A la salida, si se observa a lo alto, se descubren las dos vigías de la ciudad: la Rocca Maggiore y, unos cuantos metros más allá hacia el este, su réplica más pequeña, la Rocca Minore. Un verdadero monumento medieval cuya historia se remonta al siglo X, pero más allá de la riquísima historia, en el presente la Rocca Maggiore no suele ser recomendada por los locales como una opción turística. “No vale la pena”, dice una buena parte de los citadinos. ¿Las razones? Llegar es difícil: la subida es empinada. Por otra parte, el aspecto museológico no está del todo cuidado. El lugar reviste un interés infinito, pero nada lo refleja. El visitante tiene que hacer un esfuerzo importante para poder comprender dónde está y la importancia relativa del lugar en la historia de Asís.

Como contraparte, y el motivo por el que vale la pena abonar la módica entrada que se exige para las áreas consideradas “de museo”, las vistas que se obtienen de toda la ciudad, desde sus 505 metros de altura, son únicas. Aquellos que estén dispuestos a una larga caminata, pueden unir, siguiendo estos antiquísimos muros, la Rocca Maggiore con la Rocca Minore.

 

Del centro a la catedral

Si se desciende lo suficiente se llega a la catedral de San Rufino, con su fachada romanesca hecha con piedras del Monte Subasio. En su altar fueron bautizados Francisco y Clara cuando eran apenas bebés.

Por la vía San Rufino se desciende hasta la Piazza dei Comune, la plaza principal del pueblo. En el trayecto, se atravesarán algunos bares y restaurantes, siempre minimalistas (pocas mesas pequeñas), siempre emanando aromas deliciosos.  En la plaza, el Templo de Minerva, que, aún convertido en iglesia católica desde hace cientos de años (hoy se llama Santa María sopra Minerva, como una forma de negociación entre lo pagano y lo teológico), exhibe innumerables huellas de su prosapia precristiana, como las columnas de la entrada o los fragmentos de inscripciones colocados en el acceso. Al lado, la Torre Cívica o Del Popolo: 47 metros de altura, una enormidad para cuando fue concebida, y un reloj que la corona. Fue construida entre 1279 y 1307 y fue la sede del primer archivo cívico de la ciudad.

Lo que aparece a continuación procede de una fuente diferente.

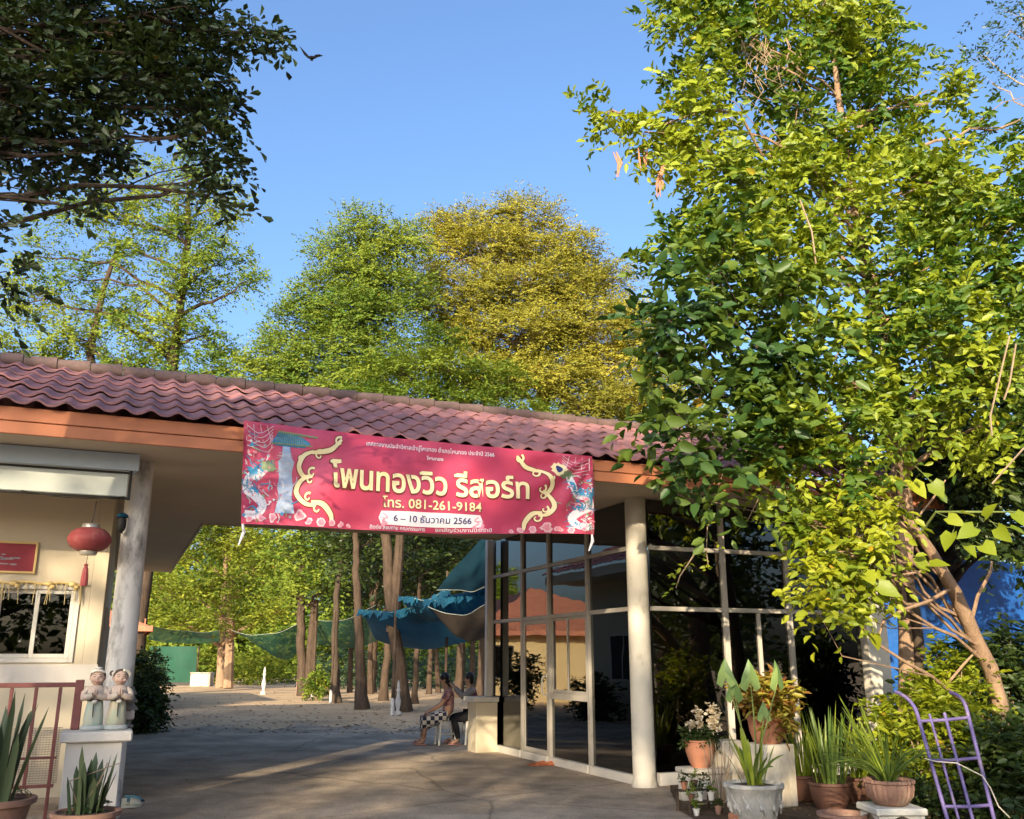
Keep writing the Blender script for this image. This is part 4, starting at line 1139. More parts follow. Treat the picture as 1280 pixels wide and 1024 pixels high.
# ornate grey pot with strap leaves and arrow leaves
p = np.array([2.45, 10.0, 0.012]); t = pot_thing('ornate_planter', 'grey ornate cement pot with lime strap leaves and tall arrow leaves', p)
mb = MB(); mb.lathe([(.22, 0), (.24, .02), (.20, .05), (.235, .14), (.265, .26), (.285, .33), (.30, .345), (.30, .375), (.275, .38), (.26, .35)], (0, 0, 0), 48, 1, 1, 12, .035)
for k in range(12):
    a = 2 * math.pi * k / 12; c = np.array([math.cos(a), math.sin(a), 0]); s_ = np.array([-math.sin(a), math.cos(a), 0])
    pts = [c * (.245 + .02 * q) + s_ * .045 * math.cos(3.0 * q) + np.array([0, 0, .10 + .19 * q]) for q in np.linspace(0, 1, 7)]
    mb.tube(pts, [.006, .013, .016, .014, .016, .012, .005], 6)
    mb.ell(c * .262 + np.array([0, 0, .17]), (.02, .02, .03), 8, 6)
mb.build('pot', M['ornpot'], t, True); soil(.27, .345, t)
blades('strap_leaves', (0, 0, .34), 18, .62, .028, .42, L['lime'], t, 31, .25, 6, (-.04, 0), .09, .6)
blades('dark_strap_leaves', (0, .05, .34), 8, .5, .03, .6, L['pot'], t, 32, .8, 6, (0, 0), .1, .6)
def arrow_leaf(mb_l, mb_s, base, tipc, yaw, size):
    b = np.array(base); c = np.array(tipc); m = (b + c) / 2 + np.array([.03, 0, .05])
    mb_s.tube(bez(b, m, c, 7), np.linspace(.009, .006, 7), 6)
    ca, sa = math.cos(yaw), math.sin(yaw)
    f = lambda x, z, d: (c[0] + size * (x * ca - d * sa), c[1] + size * (x * sa + d * ca), c[2] + size * z)
    mid = [f(0, 0, 0), f(0, .35, -.06), f(0, .72, -.02), f(0, 1.0, .10)]
    for sx in (-1, 1):
        e = [f(sx * .22, -.46, .05), f(sx * .50, -.26, .06), f(sx * .36, .25, .03), f(sx * .17, .66, .02)]
        mb_l.add([mid[0], e[0], e[1], mid[1], e[2], mid[2], e[3], mid[3]], [(0, 1, 2, 3), (3, 2, 4, 5), (5, 4, 6, 7)])
ml, ms = MB(), MB()
for px, py, yaw, sz, by in ((907, 848, -.5, .21, .0), (938, 852, .1, .23, .03), (972, 852, .6, .22, .0), (918, 868, .2, .2, .05), (955, 895, -.3, .15, .06)):
    c = D(px, py, 10.05 + by) - p; arrow_leaf(ml, ms, (random.uniform(-.05, .05), .04, .34), c, yaw, sz)
ms.build('arrow_stems', M['stalk'], t, True)
me_o = ml.build('arrow_leaves', L['arrow'], t, True)
at = me_o.data.attributes.new('rnd', 'FLOAT', 'FACE'); at.data.foreach_set('value', [random.random() for _ in me_o.data.polygons])

# plinths and the pots on them
def plinth(name, label, px, Y, w, d, h, mat, cap=True):
    q = D(px, 900, Y) * np.array([1, 1, 0]) + np.array([0, 0, .012]); t = thing(name, label, 'plinth', q, ANG)
    mb = MB(); mb.box((-w / 2, -d / 2, 0), (w / 2, d / 2, h - (.06 if cap else 0)), .012); mb.build('block', mat, t)
    if cap: mb = MB(); mb.box((-w / 2 - .02, -d / 2 - .02, h - .058), (w / 2 + .02, d / 2 + .02, h), .012); mb.build('slab', mat, t)
    return q + np.array([0, 0, h])
q = plinth('white_plinth', 'low white plinth under the terracotta flower pot beside column', 876, 11.45, .46, .40, .37, M['plinth'])
t = pot_thing('flower_pot', 'terracotta pot with cream flower spikes on the low white plinth', q + np.array([-.03, 0, 0]))
mb = MB(); mb.lathe([(.095, 0), (.13, .06), (.165, .17), (.172, .25), (.165, .28), (.18, .285), (.18, .305), (.16, .305), (.15, .27)], (0, 0, 0), 28); mb.build('pot', M['terracotta'], t, True); soil(.155, .275, t)
C, o_ = ball_pts((0, 0, .34), (.17, .15, .06), 40, 41); leafball('leaves', C, o_, L['shade'], t, 41, 4, 6, .10, .06)
rr = np.random.default_rng(5); C = []
for (x, z0, ln) in ((.02, .40, .26), (.12, .40, .30), (.17, .38, .22), (-.1, .42, .06), (-.05, .44, .05), (0, .40, .05)):
    for k in range(int(10 + ln * 60)): C.append((x + rr.normal(0, .018) + .06 * (k / 20) * (x > .1), rr.normal(0, .03), z0 + ln * rr.random()))
C = np.array(C); leafball('flowers', C, C - np.array([0, 0, .2]), L['pale'], t, 42, 2, 4, .03, .04, .7)
plinth('white_block', 'taller worn white block behind the ornate grey pot', 906, 11.6, .30, .3, .66, M['plinth'], False)
q = plinth('white_pedestal', 'tall weathered white pedestal under the orange croton pot', 958, 11.15, .42, .40, .66, M['plinth'], False)
t = pot_thing('croton_pot', 'orange clay pot with red and yellow croton leaves on tall pedestal', q)
mb = MB(); mb.lathe([(.14, 0), (.17, .04), (.20, .14), (.215, .25), (.23, .27), (.23, .31), (.20, .31), (.19, .27)], (0, 0, 0), 28, 1, 1, 10, .02); mb.build('pot', M['terracotta'], t, True); soil(.2, .29, t)
C, o_ = ball_pts((0, 0, .50), (.36, .28, .20), 62, 43); leafball('leaves', C, o_, L['croton'], t, 43, 3, 6, .14, .12, .36)
C, o_ = ball_pts((.1, -.16, .22), (.18, .1, .16), 24, 44); leafball('red_leaves', C, o_, L['croton'], t, 44, 3, 5, .1, .11, .3)

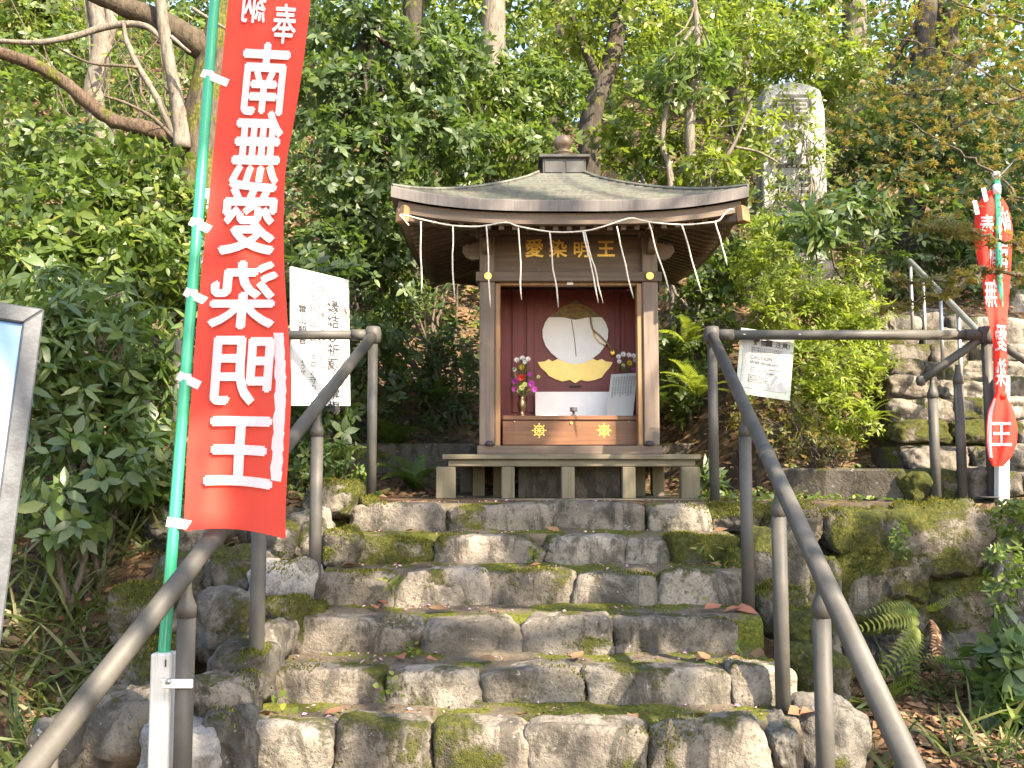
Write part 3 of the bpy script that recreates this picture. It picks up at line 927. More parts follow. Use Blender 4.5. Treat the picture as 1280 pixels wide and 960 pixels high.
prof = []; NC = 17
for i in range(NC):
    sa, sb_ = lerp(S0, 1, i / NC), lerp(S0, 1, (i + 1) / NC)
    prof += [(sa, .002, None), (sb_, .010, None)]
rm = MB(); strip(rm, prof); roof = rm.build('roof', M['shingle'], shrine)
rm = MB(); strip(rm, [(1.0, .010, None), (1.003, .006, None), (1.003, -.050, None), (.955, -.052, None), (.94, -.02, None)]); ev = rm.build('eave_edge', M['fascia'], roof)
rm = MB(); strip(rm, [(.967, -.0525, ZE), (.967, -.112, ZE), (.93, -.114, ZE), (.93, -.06, ZE)]); rm.build('eave_board', M['wood_x'], roof)
ZS = ZE - .100


def soffit_z(s): return ZS + (.93 - s) * RH * .28


rm = MB(); strip(rm, [(.935, 0, soffit_z(.935)), (.75, 0, soffit_z(.75)), (.50, 0, soffit_z(.50))]); rm.build('soffit', M['wood_y'], roof)
for side in (0, 1, 3):
    for i in range(23):
        x = -.80 + 1.6 * i / 22; si = max(.50, abs(x) / RH + .02)
        if si > .88: continue
        pa = rpt(side, x / (RH * .925), .925, -.020, soffit_z(.925)); pb = rpt(side, x / (RH * si) if si else 0, si, -.020, soffit_z(si))
        MB().bar(pa, pb, .028, .032).build('rafter', M['wood_y' if side == 0 else 'wood_x'], roof)
for sx, sy in ((-1, -1), (1, -1), (1, 1), (-1, 1)):
    pa = Vector((CX + sx * .40, CY + sy * .40, soffit_z(.43) - .02)); pb = Vector((CX + sx * RH * .945, CY + sy * RH * .945, ZE - .105 + .045))
    MB().bar(pa, pb, .066, .080).build('hip_rafter', M['wood_x'], roof, False, .006)
    pc = pb + Vector((sx * .028, sy * .028, 0.004))
    MB().bar(pb, pc, .072, .086).build('rafter_cap', M['wood_new'], roof, False, .004)
# hips
for q in range(4):
    pts = [rpt(q, 1, lerp(S0, 1, i / 12), .012) for i in range(13)]
    MB().tube(pts, .011, 6).build('hip_ridge', M['shingle'], roof)
# box cap and finial
cap = MB().box((CX, CY, ZA + .045), (.27, .27, .115)).build('roof_box', M['cap'], roof, False, .004)
for s in (-1, 1):
    MB().box((CX + s * .066, CY - .137, ZA + .045), (.112, .006, .075)).build('box_panel', M['cap'], cap, False, .002)
MB().box((CX, CY, ZA + .110), (.318, .318, .020)).build('box_lid', M['cap'], cap, False, .004)
MB().lathe([(.066, 0), (.066, .012), (.052, .034), (.044, .046), (.060, .054), (.060, .062), (.036, .072), (.034, .080), (.052, .096), (.061, .118), (.060, .138), (.048, .160), (.026, .172), (.008, .180), (.001, .184)],
           (CX, CY, ZA + .118), 20).build('finial', M['finial'], roof, True)

# ------------------------------------------------------------------ rope with hanging strings
RY = CY - RH - .045
rope = thing('straw_rope', at(498, 270, RY), 'pale rope with ten hanging straw strings strung under the eaves', 'rope')
rp = [(511, 282), (504, 273), (500, 269), (506, 269), (530, 275), (566, 282), (600, 283), (632, 278), (648, 283), (690, 290), (729, 289), (755, 283), (786, 273), (800, 275), (815, 278), (852, 281), (880, 279), (898, 276), (905, 268), (912, 262), (919, 263)]
pts = [at(x, y, RY) for x, y in rp]
cm = []
for i in range(len(pts) - 1):
    a, b, c_, d = pts[max(i - 1, 0)], pts[i], pts[i + 1], pts[min(i + 2, len(pts) - 1)]
    for t in (0, .33, .66):
        cm.append(.5 * ((2 * b) + (c_ - a) * t + (2 * a - 5 * b + 4 * c_ - d) * t * t + (3 * b - a - 3 * c_ + d) * t ** 3))
MB().tube(cm, .0044, 7).build('main_rope', M['rope'], rope, True)
rs = np.random.default_rng(3)
for x0, y0, x1, y1 in [(526, 276, 527, 367), (566, 282, 568, 373), (608, 282, 613, 384), (648, 284, 652, 375), (687, 289, 698, 384), (729, 289, 748, 379), (731, 289, 754, 379), (771, 282, 792, 373), (811, 277, 837, 366), (852, 280, 877, 366), (894, 277, 909, 332)]:
    w = wiggle(at(x0, y0 + 1, RY - .004), at(x1, y1, RY - .02), 9, .03, rs)
    MB().tube(w, [.0042] * 6 + [.0046, .004, .0016], 6).build('hanging_string', M['rope'], rope, True)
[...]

Enfrente, la librería Marco Zubboli, un ámbito acogedor, quedado en el tiempo, con un frente en el que predominan las mayólicas azules. El descenso puede continuar por vía Portico. Sigue el foro romano, que se puede visitar como museo. Finalmente, la vía San Francisco, la que lleva a la iglesia con ese mismo nombre. La caminata atraviesa el Oratorio de Pellegrini, un pequeñísimo espacio de reflexión, con un antiquísimo fresco al exterior (tan antiguo como la pequeña sala).

El recorrido culmina en el corazón de la ciudad: la iglesia de San Francisco. En el subsuelo, la tumba del santo. La gente le ofrenda flores y velas, apagadas a pedido de la propia iglesia. Muchos fieles se acomodan en los asientos de madera dispuestos alrededor y lloran, como si la muerte se hubiera producido hace minutos y todavía sintieran el impacto de la pérdida.

Afuera, el sol se posa los campos verdes y parejos que se ven abajo, a la distancia. Tañen las campanas. La paz es absoluta.